TdF: I think I am really fascinated with gender depiction and the construction of image by culture. This latest image I have done is of a woman masturbating herself. Sure, I am very aware of the reclining nude, the fantasizing of gender. I have always happened though, to paint men ! I think it’s from my interest in masculinity, a tradition – that’s what I’ve always wanted to tap into. Not man to man but man to ideology – any form of ideology that sets up artist’s ground.

JE: It’s also a question of instinct too though, isn’t it? Last night I was doing a quick watercolour of what I thought was going to be sand dunes only to realise that I was making it into a female torso! I obviously know female bodies and that’s what I instinctively went for.
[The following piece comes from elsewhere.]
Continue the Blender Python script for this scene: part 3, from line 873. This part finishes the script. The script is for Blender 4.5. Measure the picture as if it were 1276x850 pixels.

 I think you going for the depiction of a female body in this manner though, is very interesting. In the 1970’s there was a movement break the stereotype of women in art, but it was mostly done by women themselves! So to have a man come and reshape our conception, I think that’s cool. 

TdF: I guess with the woman I am following the same vein as with my men. By the image though I am objectifying them both – but then am I? I’ve not quite worked this out. There is a quality of crudity though, they’re not coy. It’s very clear what is going on.

JE: That clarity is interesting because with images of the reclining nude, you can imagine what’s going to happen next. But here, you’re actually showing that next step. Previously the art seemed R rated but you’re telling us, everyone knows, so we might as well show it.

TdF: Venus of Urbino, look at her! I was in Johann ides’ class and I out rightly said; she is masturbating. He looked over at me horrified because I made an overt confirmation of her sexuality, but he himself knows that she is. It’s funny because there’s this prudish quality; you must look at the painting for five minutes before you realise.

JE: Crudity is key. Reading the New Yorker this morning, I came across an interview with Rodarte sisters who said the worst comment they ever received was that they made « pretty clothes». This runs with the fact that no one likes to be called ‘nice’. Who wants to have their painting’s called 'pretty'? It just leaves the person on the receiving line thinking: ‘wow, well that’s vacuous’.

TdF: Yes, yes!

JE: Well, your work is most certainly anything but vacuous. Thanks Tom.

TdF: Thanks, that was thoroughly enjoyable. I hope you can hear my voice on your little device.